La Fontana del Prigione si trova a Roma in Via Goffredo Mameli, all’incrocio con via Luciano Manara, alle pendici del Gianicolo, nel rione Trastevere.
A seguito della realizzazione dell’Acquedotto Felice, (o “Acqua Felice” dal nome del suo edificatore, il Papa Sisto V, ovvero Felice Peretti) si progettano un complesso di fontane pubbliche e private allo scopo di garantire l’approvvigionamento idrico di una serie zone romane, tra cui i colli Viminale e Quirinale.
La Fontana del Prigione viene realizzata tra il 1587 e il 1590 dall’ architetto italiano Domenico Fontana su commissione di Papa Sisto V ( all’epoca Felice Peretti) per la sua Villa Peretti Montalto, collocata sui colli Viminale, Quirinale e l’Esquilino e che in origine comprendeva anche un vasto parco, progettato sempre da Domenico Fontana, con oltre trenta fontane tra le quali anche la Fontana del Prigione.
Successivamente, verso la fine dell’ Ottocento Villa Peretti Montalto viene demolita per lasciare il posto alla costruzione della nuova stazione ferroviaria (ovvero la attuale Stazione Termini), e la fontana viene acquistata dal Comune di Roma; in principio viene spostata in Via Genova e in seguito viene collocata nella odierna posizione, in Via Goffredo Mameli.
Fedele alla composizione originaria, la Fontana del Prigione, in travertino, stucco e marmo, si presenta con una grande nicchia centrale delimitata, lateralmente da due lesene, al di sopra delle quali si eregge il frontone decorato da protomi leonine (simbolo araldico di Papa Sisto V) e festoni di fiori.
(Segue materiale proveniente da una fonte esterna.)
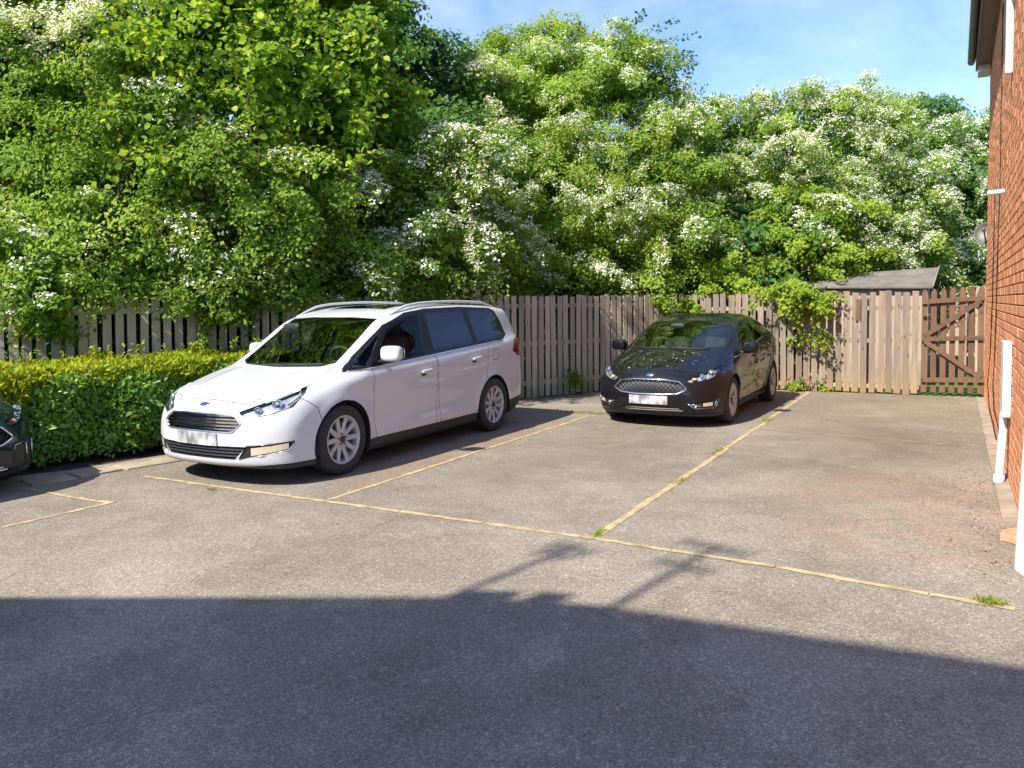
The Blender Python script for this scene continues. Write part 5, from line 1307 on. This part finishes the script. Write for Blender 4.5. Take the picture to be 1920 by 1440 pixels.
# flowering hawthorn, right of centre
G = Crown()
lobes(G, [(1300, 250, 18.6, .9), (1390, 260, 18.6, .95), (1480, 240, 18.6, 1.0), (1570, 225, 18.7, 1.0), (1640, 250, 18.8, .9), (1320, 360, 18.2, .95), (1420, 350, 18.2, 1.0), (1520, 330, 18.3, 1.05), (1620, 340, 18.4, 1.05), (1700, 370, 18.6, .95), (1350, 450, 17.6, .85), (1660, 440, 17.8, .9), (1720, 480, 17.9, .8), (1600, 450, 17.7, .9), (1480, 430, 17.6, 1.), (1340, 205, 18.8, .5)], 6000, .062, bloom=.48, tone=.6)
for k in range(64): G.spray(at(random.uniform(1290, 1740), random.uniform(200, 500), random.uniform(16.9, 17.5)), (random.uniform(-.6, .7), -.5, random.uniform(-.2, .3)), random.uniform(.6, 1.0), 90, .058, .65, random.choice((10, 30, 40)), .3, .12)
for a, b, dx, dz, L in ((1330, 215, .1, 1, .6), (1375, 220, .5, .9, 1.0), (1400, 215, .8, .6, .7), (1395, 190, .9, .2, .8), (1500, 190, 0, 1, .5), (1510, 180, .6, .5, .7), (1585, 190, .7, .5, .6), (1600, 180, .9, .3, .5), (1440, 200, .3, .6, .5)): G.spray(at(a, b, 18.6), (dx, .3, dz), L, 60, .06, .4, 14, .2, .09)
skyline(G, [(1260, 175), (1330, 195), (1420, 195), (1500, 170), (1600, 178), (1720, 215)], 18.4, 60, 26)
G.make('hawthorn_tree', 'hawthorn covered in white blossom right of centre, behind the maple shrub', 'tree', M_HAW, foot(1520, 19.6), .11, 4, group='hawthorns behind the fence')
# yellow-green field maple that grows over the sunny fence
H = Crown()
lobes(H, [(1430, 455, 16.9, .62), (1500, 420, 17.0, .7), (1570, 430, 17.0, .7), (1610, 480, 16.9, .5), (1470, 510, 16.6, .55), (1550, 505, 16.6, .6), (1390, 510, 16.5, .5), (1330, 520, 16.3, .5), (1450, 405, 17.0, .5), (1530, 380, 17.0, .5), (1590, 400, 17.0, .5), (1500, 470, 16.4, .5)], 7600, .060, tone=.62, clump=.2)
for px, py, d, r in ((1500, 555, 14.15, .24), (1535, 570, 14.0, .18), (1465, 550, 14.2, .2), (1480, 540, 15.1, .3), (1400, 540, 15.3, .26), (1330, 548, 15.4, .26), (1520, 580, 14.4, .15), (1290, 575, 15.1, .14), (1240, 565, 15.1, .12), (1420, 560, 14.9, .2), (1370, 510, 15.6, .35)): H.lobe(at(px, py, d), r, int(9500*r*r)+250, .062, .12, 0, .8)
for a, b, dx, dz, L in ((1480, 550, .3, -.8, .5), (1520, 560, .2, -.8, .45), (1440, 545, -.5, -.4, .5), (1530, 540, .8, -.2, .5), (1500, 640, 1., .0, .5), (1530, 630, -.8, .0, .45)): H.spray(at(a, b, 14.15), (dx, -.25 if b < 600 else -.02, dz), L, 80, .062, .85, 0, .3, .10)
H.make('maple_shrub', 'bright yellow-green shrub growing over the sunlit fence', 'shrub', M_MAPLE, foot(1500, 17.6), .07, 4, aspect=.8)
# whitest hawthorn by the house
I = Crown()
lobes(I, [(1720, 300, 21.2, 1.1), (1800, 300, 21.2, 1.1), (1880, 290, 21.2, 1.1), (1740, 400, 20.8, 1.1), (1830, 400, 20.8, 1.1), (1900, 400, 20.8, 1.0), (1730, 500, 20.2, 1.0), (1820, 500, 20.2, 1.0), (1890, 500, 20.4, 1.0), (1840, 255, 21.4, .7), (1940, 330, 21, 1.2), (1950, 470, 21, 1.2)], 5200, .066, bloom=.62, tone=.55, bsize=.036)
for k in range(26): I.spray(at(random.uniform(1690, 1860), random.uniform(270, 520), random.uniform(19.0, 19.8)), (random.uniform(-.7, .5), -.5, random.uniform(-.3, .2)), random.uniform(.7, 1.1), 90, .062, .55, random.choice((24, 40)), .3, .13)
skyline(I, [(1700, 225), (1860, 228)], 21., 18, 30)
I.make('hawthorn_tree', 'hawthorn nearest the brick house, almost white with blossom', 'tree', M_HAWD, foot(1800, 22), .11, 3, group='hawthorns behind the fence')
J = Crown()
lobes(J, [(1660, 235, 25, .9), (1720, 235, 25, 1.0), (1775, 245, 25, .8), (1720, 205, 25, .5), (1790, 230, 25, .45), (1700, 320, 25, 1.5)], 2600, .10, tone=.55, clump=.32)
J.make('oak_tree', 'dark green treetop beyond the blossom, near the house', 'tree', M_DARKT, foot(1725, 26), .15, 1, aspect=.8)
# shady undergrowth along the wood edge: reads as one mass
U = Crown()
for t in np.arange(-11, 2.4, .55):
    for z, off in ((.6, -2.2), (1.5, -2.3), (2.6, -2.9), (3.6, -3.2), (4.6, -3.6)):
        q = fence_pt(t+RNG.normal()*.15, off+RNG.normal()*.2); U.lobe((q[0], q[1], z+RNG.normal()*.15), .78, 620, .14, .3, 0, .45)
for x in np.arange(-8., 4.5, .75):
    for z, dy in ((1.2, 4.6), (2.4, 4.8), (3.5, 5.0), (4.5, 5.2)): U.lobe((x+RNG.normal()*.15, 15.2+dy+(3.2 if x > -2.9 else 0), z), .9, 560, .145, .32, 0, .45)
for x in np.arange(-8.2, -2.9, .6):
    for z in (.7, 1.5, 2.3, 3.1): U.lobe((x+RNG.normal()*.1, 17.6+RNG.normal()*.3-.0*x, z), .7, 560, .135, .3, 0, .45)
P_ = np.vstack(U.P); un = link('undergrowth', leaf_mesh('undergrowth', P_, np.vstack(U.N), np.concatenate(U.S), M_DARKT, np.concatenate(U.T), .75, D=np.vstack(U.D))); tag(un, 'dark leafy undergrowth filling the wood behind the fences', 'undergrowth', kind='stuff')

# ------------------------------------------------------------------ clipped hedge
def hedge():
    root = empty('clipped_hedge', (-8.4, 4.6, 0)); tag(root, 'low clipped hedge with yellow-green new growth on top, beside the van', 'hedge'); base = np.array([-8.4, 4.6, 0])
    fy = pchip([1.5, 3., 4.56, 6.2, 7.9], [-8.75, -8.42, -8.08, -7.76, -7.62]); by = pchip([1.5, 3., 4.4, 6.5, 7.9], [-10.9, -10.15, -9.5, -8.72, -8.12]); top = pchip([1.5, 4., 6., 7.9], [.95, .95, .97, 1.0])
    def side(n, tone, size, z0, z1, thick):
        y = RNG.uniform(1.5, 7.9, n); z = RNG.uniform(0, 1, n)**.85*(z1-z0)+z0; w = .05*np.sin(y*3.1+z*5)+.05*np.sin(y*7.3-z*3)+.06*np.sin(y*1.3)
        x = fy(y)+w-.10*(z/1.0)**3+.05*np.sin(z*3.1) - np.abs(RNG.normal(size=n))*thick
        P = np.stack([x, y, z], 1); N = unit(np.array([.75, -.45, .35])+.75*RNG.normal(size=(n, 3))); D = unit(np.array([.55, -.3, .5])+.6*RNG.normal(size=(n, 3)))
        return P, N, size*(.65+.7*RNG.random(n)), tone+.16*RNG.normal(size=n)+.12*np.sin(y*5+z*4), D
    L = [side(26000, .62, .055, .06, .93, .16), side(1200, .6, .10, .10, .85, .03), side(5000, .5, .055, .12, 1.0, .3)]
    j = lambda k: np.concatenate([l[k] for l in L])
    link('side_foliage', leaf_mesh('side_foliage', j(0)-base, j(1), j(2), M_HEDGE, j(3), .5, D=j(4)), root)
    n = 26000; y = RNG.uniform(1.5, 7.9, n); q = RNG.random(n); x = fy(y)+(by(y)-fy(y))*q; z = top(y)+.07*q+.03*np.sin(x*6+y*4)+.02*np.sin(y*11)-.08*np.maximum(0, .12-q)/.12-np.abs(RNG.normal(size=n))*.05
    P = np.stack([x, y, z], 1); N = unit(np.array([.1, -.5, .35])+.7*RNG.normal(size=(n, 3))); D = unit(np.array([0, -.05, 1.])+.42*RNG.normal(size=(n, 3)))
    m = 6000; y2 = RNG.uniform(1.5, 7.9, m); z2 = top(y2)-RNG.random(m)**1.6*.26; x2 = fy(y2)+.02-.10*(z2)**3-.05+.05*np.sin(y2*6)
    P = np.vstack([P, np.stack([x2, y2, z2], 1)]); N = np.vstack([N, unit(np.array([.6, -.5, .4])+.6*RNG.normal(size=(m, 3)))]); D = np.vstack([D, unit(np.array([.3, -.15, 1.])+.4*RNG.normal(size=(m, 3)))]); y = np.concatenate([y, y2]); n += m
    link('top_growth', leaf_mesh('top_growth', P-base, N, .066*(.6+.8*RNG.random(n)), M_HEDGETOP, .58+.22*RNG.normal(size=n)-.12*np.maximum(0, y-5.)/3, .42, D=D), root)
    n = 120; y = RNG.uniform(2, 7.8, n); m_ = MB()
    for a in y:
        x = float(fy(a))-.25-random.random()*.5; m_.tube([(x+8.4, a-4.6, 0), (x+8.4+random.uniform(-.1, .15), a-4.6+random.uniform(-.1, .1), .5), (x+8.4+random.uniform(-.1, .25), a-4.6+random.uniform(-.2, .2), .95)], [.014, .010, .005], 5, False)
    m_.ob('stems', M_TWIG, root)
    # leafless core so that the hedge is not see-through
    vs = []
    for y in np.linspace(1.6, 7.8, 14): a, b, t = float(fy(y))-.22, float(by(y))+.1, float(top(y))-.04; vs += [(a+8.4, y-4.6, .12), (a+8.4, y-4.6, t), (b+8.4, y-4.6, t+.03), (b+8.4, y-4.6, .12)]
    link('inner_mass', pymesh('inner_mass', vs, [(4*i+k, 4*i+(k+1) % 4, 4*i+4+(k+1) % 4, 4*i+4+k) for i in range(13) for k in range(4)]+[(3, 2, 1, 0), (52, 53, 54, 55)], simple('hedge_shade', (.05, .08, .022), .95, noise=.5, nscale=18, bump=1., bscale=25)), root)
    # taller shoots standing out of the top
    for k in range(34):
        y = random.uniform(3.2, 7.6); q = random.random(); x = float(fy(y)+(by(y)-fy(y))*q)
        tw.spray((x, y, float(top(y))+.08), (random.uniform(-.2, .2), random.uniform(-.2, .1), 1), random.uniform(.10, .24), 9, .055, .7, 0, .0, .035, .003)
    return root
tw = Crown(); hedge()
P_ = np.vstack(tw.P); o = link('hedge_shoots', leaf_mesh('hedge_shoots', P_, np.vstack(tw.N), np.concatenate(tw.S), M_HEDGETOP, np.concatenate(tw.T), .5, D=np.vstack(tw.D))); tag(o, 'stray young shoots standing up out of the hedge top', 'shoots', kind='stuff')

# ------------------------------------------------------------------ weeds, grass tufts, litter
def tuft(px, py, w, d, n, h, label, name='grass_tuft', rot=0.):
    c = on_ground(px, py); q = RNG.normal(size=(n, 2))*np.array([w, d])/2; ca, sa = cos(rot), sin(rot); q = np.stack([q[:, 0]*ca-q[:, 1]*sa, q[:, 0]*sa+q[:, 1]*ca], 1)
    P = np.column_stack([q, np.zeros(n)+.002]); D = unit(np.array([0, 0, .8])+.65*RNG.normal(size=(n, 3))); D[:, 2] = np.abs(D[:, 2])+.15
    o = link(name, leaf_mesh(name, P, rdir(n), h*(.5+.8*RNG.random(n)), M_GRASS, .5+.25*RNG.normal(size=n), .16, .03, D=D), None, (c[0], c[1], 0)); tag(o, label, 'grass', kind='stuff'); return o
tuft(1856, 1132, .07, .025, 150, .045, 'bright green tuft on the front edging line by the house')
tuft(1122, 1002, .03, .10, 160, .03, 'small weeds where the two middle edging lines meet')
tuft(1437, 789, .06, .22, 200, .035, 'yellowish weeds on the edging line beside the black hatchback')
tuft(1348, 846, .04, .20, 180, .03, 'weeds half way along the edging line right of the empty bay')
tuft(1275, 903, .05, .22, 150, .03, 'sparse weeds along the middle of the edging line in the right half')
tuft(397, 919, .07, .03, 110, .025, 'little weed on the front edging line in front of the white van')
tuft(1110, 776, .45, .12, 300, .05, 'patchy weeds at the far end of the line left of the black hatchback')
for px, lab in ((1500, 'small weed at the foot of the sunlit fence, left one'), (1540, 'small weed at the foot of the sunlit fence, middle one'), (1565, 'leafy weed at the foot of the sunlit fence, right one')):
    c = on_ground(px, 733); cw = Crown(); cw.lobe((c[0], c[1]-.03, .10), .12, 260, .05, .08, 0, .7); o = cw.make('weed', lab, 'weed', M_MAPLE, (c[0], c[1]-.03, 0), .004, 2, group='weeds at the fence foot')
for px, py, lab in ((1072, 702, 'small climbing plant on the shaded fence between the cars'), (1545, 632, 'leafy sprig poking through the sunlit fence')):
    c = on_y(px, py, 12.9) if px < 1200 else on_y(px, py, 15.05)
    if px < 1200: c = np.array([*fence_pt((px-1060)/90., .06), .32])
    cw = Crown(); cw.lobe(c, .13, 260, .05, .09, 0, .6); cw.make('climbing_weed', lab, 'weed', M_MAPLE, (c[0], c[1], max(0, c[2]-.15)), .004, 1)
n = 220; q = RNG.random((n, 2)); y = 5.3+q[:, 0]*3.6; x = wall_x(y)-.12-np.abs(RNG.normal(size=n))*.17
o = link('leaf_litter', leaf_mesh('leaf_litter', np.column_stack([x, y, np.full(n, .004)]), unit(np.array([0, 0, 1.])+.35*RNG.normal(size=(n, 3))), .022*(.4+RNG.random(n)), leafmat('dry_litter', [(0., (.16, .11, .08)), (.5, (.26, .18, .12)), (1., (.42, .33, .24))], .1), RNG.random(n), .6)); tag(o, 'dry leaf litter and crumbs along the foot of the brick wall', 'litter', kind='stuff')
n = 420; t = RNG.uniform(-1.5, 2.2, n); fp = FP+FD*t[:, None]+FN*(.05+np.abs(RNG.normal(size=n))*.22)[:, None]
o = link('fallen_petals', leaf_mesh('fallen_petals', np.column_stack([fp, np.full(n, .004)]), unit(np.array([0, 0, 1.])+.3*RNG.normal(size=(n, 3))), .025*(.4+RNG.random(n)), MATS['dry_litter'], RNG.random(n), .7)); tag(o, 'leaf crumbs at the foot of the shaded fence', 'litter', kind='stuff')

Q = np.array([hatch.matrix_world @ q for q in PETAL[0]]) if False else np.array([Matrix.Translation((-3.40, 9.85, 0)) @ Matrix.Rotation(-.01, 4, 'Z') @ q for q in PETAL[0]])
o = link('blossom_petals', leaf_mesh('blossom_petals', Q, unit(np.array([0, -.2, 1.])+.1*RNG.normal(size=Q.shape)), .012+.02*RNG.random(len(Q))**3, M_BLOOM, .6+.3*RNG.random(len(Q)), .8, .02)); tag(o, 'white blossom petals lying on the black bonnet', 'petals', kind='stuff')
L’acqua fuoriesce da una testa di leone collocata al centro della nicchia e viene raccolta in un bacino posto a livello del terreno.
Alla base delle due lesene sono presenti due piccole vaschette circolari in sospensione che raccolgono l’acqua a sua volta.
Il nome “Prigione” deriva dalla antica presenza di una statua di marmo ovvero un prigioniero che tentava di liberarsi dalla materia.
La scultura del Prigione era situata nella nicchia centrale e faceva parte di un complesso architettonico che comprendeva anche le statue di Apollo e Venere, andate perdute, così come la testa della statua di Esculapio che era collocata sulla sommità dell’opera.